[Source data]:

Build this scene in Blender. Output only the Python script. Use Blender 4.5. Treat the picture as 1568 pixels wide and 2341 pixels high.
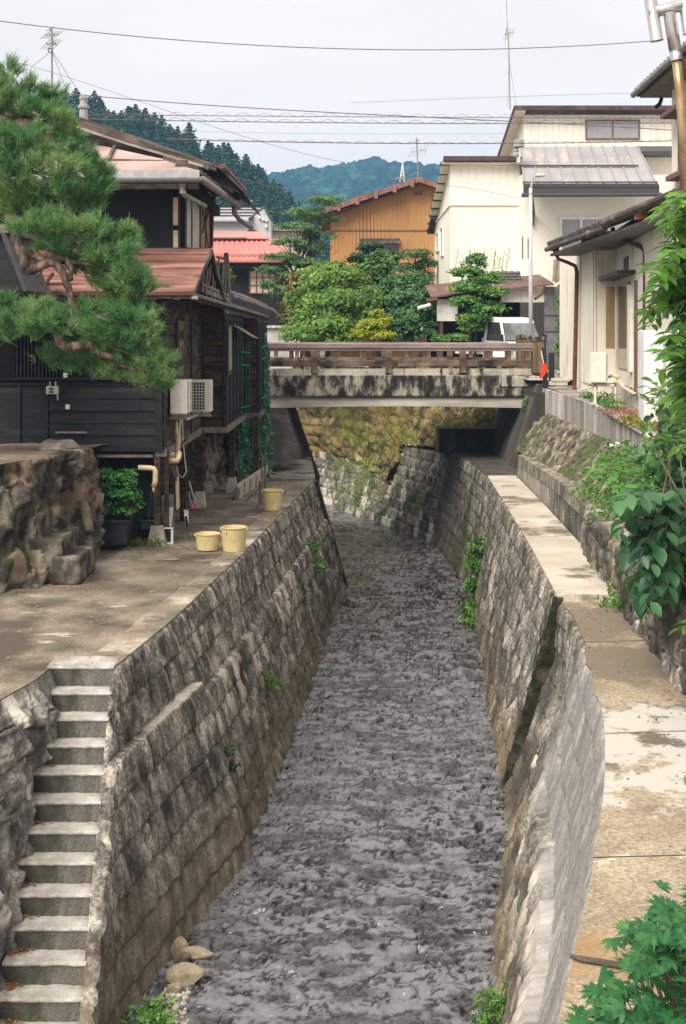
import bpy, bmesh, math, random
import numpy as np
from mathutils import Vector, Matrix
random.seed(7)
R = math.radians
for o in list(bpy.data.objects):
    bpy.data.objects.remove(o, do_unlink=True)
SC = bpy.context.scene
COL = SC.collection

# ------------------------------------------------------------------ camera
CZ = 6.3            # eye height above the water
F, CX, HY = 3000.0, 784.0, 765.0     # focal length and principal point of the photograph at 1568 px wide
cam = bpy.data.cameras.new('camera')
cam.sensor_fit = 'VERTICAL'; cam.sensor_height = 36.0
cam.lens = F/2341*36.0
cam.shift_y = -(1170.5-HY)/2341
cam.clip_start = 0.1; cam.clip_end = 4000
camo = bpy.data.objects.new('camera', cam); COL.objects.link(camo)
camo.location = (0, 0, CZ); camo.rotation_euler = (R(90), 0, 0)
SC.camera = camo

# ------------------------------------------------------------------ light
SUN_EL, SUN_AZ = R(50), R(215)       # azimuth clockwise from +Y
w = bpy.data.worlds.new('World'); SC.world = w; w.use_nodes = True
nt = w.node_tree; N = nt.nodes; L = nt.links
for n in list(N): N.remove(n)
out = N.new('ShaderNodeOutputWorld'); bg = N.new('ShaderNodeBackground')
sky = N.new('ShaderNodeTexSky'); sky.sky_type = 'NISHITA'; sky.sun_disc = False
sky.sun_elevation = SUN_EL; sky.sun_rotation = SUN_AZ
sky.air_density = 1.0; sky.dust_density = 3.0
tc = N.new('ShaderNodeTexCoord'); mp = N.new('ShaderNodeMapping'); mp.inputs['Scale'].default_value = (1, 1, 4.5)
ns = N.new('ShaderNodeTexNoise'); ns.inputs['Scale'].default_value = 2.2; ns.inputs['Detail'].default_value = 5; ns.inputs['Roughness'].default_value = .5
cr = N.new('ShaderNodeValToRGB')
cr.color_ramp.elements[0].position = .3; cr.color_ramp.elements[0].color = (9.3, 8.4, 7.95, 1)
cr.color_ramp.elements[1].position = .62; cr.color_ramp.elements[1].color = (10.9, 9.8, 9.15, 1)
mx = N.new('ShaderNodeMixRGB'); mx.inputs[0].default_value = .94
L.new(tc.outputs['Generated'], mp.inputs[0]); L.new(mp.outputs[0], ns.inputs['Vector']); L.new(ns.outputs['Fac'], cr.inputs[0])
L.new(sky.outputs[0], mx.inputs[1]); L.new(cr.outputs[0], mx.inputs[2]); L.new(mx.outputs[0], bg.inputs[0])
bg.inputs[1].default_value = 0.068
L.new(bg.outputs[0], out.inputs[0])
sun = bpy.data.lights.new('sun', 'SUN'); sun.energy = 3.4; sun.angle = R(38); sun.color = (1, .93, .82)
so = bpy.data.objects.new('sun', sun); COL.objects.link(so)
d = Vector((math.sin(SUN_AZ)*math.cos(SUN_EL), math.cos(SUN_AZ)*math.cos(SUN_EL), math.sin(SUN_EL)))
so.rotation_euler = d.to_track_quat('Z', 'Y').to_euler(); so.location = (0, -5, 30)
SC.view_settings.view_transform = 'Standard'; SC.view_settings.look = 'None'
SC.view_settings.exposure = 0.8; SC.view_settings.gamma = 1
SC.render.engine = 'CYCLES'
SC.cycles.max_bounces = 6; SC.cycles.transparent_max_bounces = 8

# ------------------------------------------------------------------ projection helpers (photo px at 1568 wide)
def P(x, y, Y): return Vector(((x-CX)*Y/F, Y, CZ+(HY-y)*Y/F))
def G(x, y, h): return P(x, y, F*h/(y-HY))
def PX(x, Y): return (x-CX)*Y/F
def PZ(y, Y): return CZ+(HY-y)*Y/F

# ------------------------------------------------------------------ object helpers
def tag(o, label=None, cat=None, group=None, kind=None):
    if label: o['label'] = label
    if cat: o['category'] = cat
    if group: o['group'] = group
    if kind: o['kind'] = kind
    return o
def thing(name, loc, label, cat, group=None):
    o = bpy.data.objects.new(name, None); o.empty_display_size = .2
    COL.objects.link(o); o.location = loc
    return tag(o, label, cat, group)
def wloc(o):
    v = Vector(o.location)
    while o.parent: o = o.parent; v += Vector(o.location)
    return v
def link_mesh(name, V, Fc, mats, parent=None, mi=None, smooth=False, label=None, attrs=None):
    """one mesh object; V in world metres, origin moved to the base centre"""
    V = np.asarray(V, dtype=np.float64)
    lo, hi = V.min(0), V.max(0)
    c = np.array([(lo[0]+hi[0])/2, (lo[1]+hi[1])/2, lo[2]])
    me = bpy.data.meshes.new(name)
    if isinstance(Fc, np.ndarray):
        k = Fc.shape[1]; nf = len(Fc)
        me.vertices.add(len(V)); me.vertices.foreach_set('co', (V-c).astype(np.float32).ravel())
        me.loops.add(nf*k); me.loops.foreach_set('vertex_index', Fc.astype(np.int32).ravel())
        me.polygons.add(nf)
        me.polygons.foreach_set('loop_start', np.arange(0, nf*k, k, dtype=np.int32))
        me.polygons.foreach_set('loop_total', np.full(nf, k, dtype=np.int32))
        me.update(calc_edges=True)
    else:
        me.from_pydata([tuple(v) for v in (V-c)], [], Fc)
    if not isinstance(mats, (list, tuple)): mats = [mats]
    for m in mats: me.materials.append(m)
    if mi is not None: me.polygons.foreach_set('material_index', np.asarray(mi, dtype=np.int32))
    if smooth: me.polygons.foreach_set('use_smooth', np.ones(len(me.polygons), dtype=bool))
    if attrs:
        for k, a in attrs.items():
            at = me.attributes.new(k, 'FLOAT', 'POINT'); at.data.foreach_set('value', np.asarray(a, dtype=np.float32))
    me.update()
    o = bpy.data.objects.new(name, me); COL.objects.link(o)
    o.location = Vector(c)
    if parent is not None:
        o.parent = parent; o.location = Vector(c)-wloc(parent)
    if label: o['label'] = label
    return o

class MB:
    def __init__(s): s.v = []; s.f = []; s.m = []; s.mi = 0; s.sm = False
    def poly(s, pts):
        b = len(s.v); s.v += [tuple(p) for p in pts]; s.f.append(tuple(range(b, b+len(pts)))); s.m.append(s.mi)
    def hexa(s, p):   # p: 8 points, bottom 4 then top 4
        b = len(s.v); s.v += [tuple(q) for q in p]
        for f in ((0,3,2,1),(4,5,6,7),(0,1,5,4),(1,2,6,5),(2,3,7,6),(3,0,4,7)):
            s.f.append(tuple(b+i for i in f)); s.m.append(s.mi)
    def box(s, x0, y0, z0, x1, y1, z1):
        s.hexa([(x0,y0,z0),(x1,y0,z0),(x1,y1,z0),(x0,y1,z0),(x0,y0,z1),(x1,y0,z1),(x1,y1,z1),(x0,y1,z1)])
    def prism(s, pts, ex):
        ex = Vector(ex); pts = [Vector(p) for p in pts]; n = len(pts); b = len(s.v)
        s.v += [tuple(p) for p in pts]+[tuple(p+ex) for p in pts]
        s.f.append(tuple(range(b+n-1, b-1, -1))); s.f.append(tuple(range(b+n, b+2*n))); s.m += [s.mi]*2
        for i in range(n):
            j = (i+1) % n
            s.f.append((b+i, b+j, b+n+j, b+n+i)); s.m.append(s.mi)
    def tube(s, pts, r, n=8, caps=True):
        pts = [Vector(p) for p in pts]; m = len(pts)
        rs = list(r) if isinstance(r, (list, tuple, np.ndarray)) else [r]*m
        b = len(s.v); up = None
        for i, p in enumerate(pts):
            d = (pts[min(i+1, m-1)]-pts[max(i-1, 0)])
            if d.length < 1e-9: d = Vector((0,0,1))
            d.normalize()
            if up is None:
                up = Vector((0,0,1)) if abs(d.z) < .9 else Vector((1,0,0))
            a = (up-d*up.dot(d))
            if a.length < 1e-6: a = d.orthogonal()
            a.normalize(); up = a; c = d.cross(a)
            for k in range(n):
                t = 2*math.pi*k/n
                s.v.append(tuple(p+(a*math.cos(t)+c*math.sin(t))*rs[i]))
        for i in range(m-1):
            for k in range(n):
                k2 = (k+1) % n
                s.f.append((b+i*n+k, b+i*n+k2, b+(i+1)*n+k2, b+(i+1)*n+k)); s.m.append(s.mi)
        if caps:
            s.f.append(tuple(b+k for k in range(n-1, -1, -1))); s.f.append(tuple(b+(m-1)*n+k for k in range(n))); s.m += [s.mi]*2
    def bar(s, a, b_, w, h, up=(0,0,1)):
        a = Vector(a); b_ = Vector(b_); d = (b_-a).normalized(); up = Vector(up)
        sd = d.cross(up)
        if sd.length < 1e-6: sd = d.orthogonal()
        sd.normalize(); u = sd.cross(d).normalized()
        p = []
        for e in (a, b_):
            p += [e-sd*w/2-u*h/2, e+sd*w/2-u*h/2, e+sd*w/2+u*h/2, e-sd*w/2+u*h/2]
        s.hexa(p)
    def lathe(s, c, prof, n=24, axis=(0,0,1)):
        c = Vector(c); ax = Vector(axis).normalized(); a = ax.orthogonal().normalized(); q = ax.cross(a); b = len(s.v); m = len(prof)
        for (r, z) in prof:
            for k in range(n):
                t = 2*math.pi*k/n; s.v.append(tuple(c+ax*z+(a*math.cos(t)+q*math.sin(t))*r))
        for i in range(m-1):
            for k in range(n):
                k2 = (k+1) % n; s.f.append((b+i*n+k, b+i*n+k2, b+(i+1)*n+k2, b+(i+1)*n+k)); s.m.append(s.mi)
    def build(s, name, mats, parent=None, smooth=False, label=None, bevel=0):
        o = link_mesh(name, s.v, s.f, mats, parent, s.m, smooth, label)
        if bevel:
            md = o.modifiers.new('bevel', 'BEVEL'); md.width = bevel; md.segments = 2; md.limit_method = 'ANGLE'
        return o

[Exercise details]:
Review the material and copy each line in which the word "wide" appears.

[Task result]:
Build this scene in Blender. Output only the Python script. Use Blender 4.5. Treat the picture as 1568 pixels wide and 2341 pixels high.
F, CX, HY = 3000.0, 784.0, 765.0     # focal length and principal point of the photograph at 1568 px wide
# ------------------------------------------------------------------ projection helpers (photo px at 1568 wide)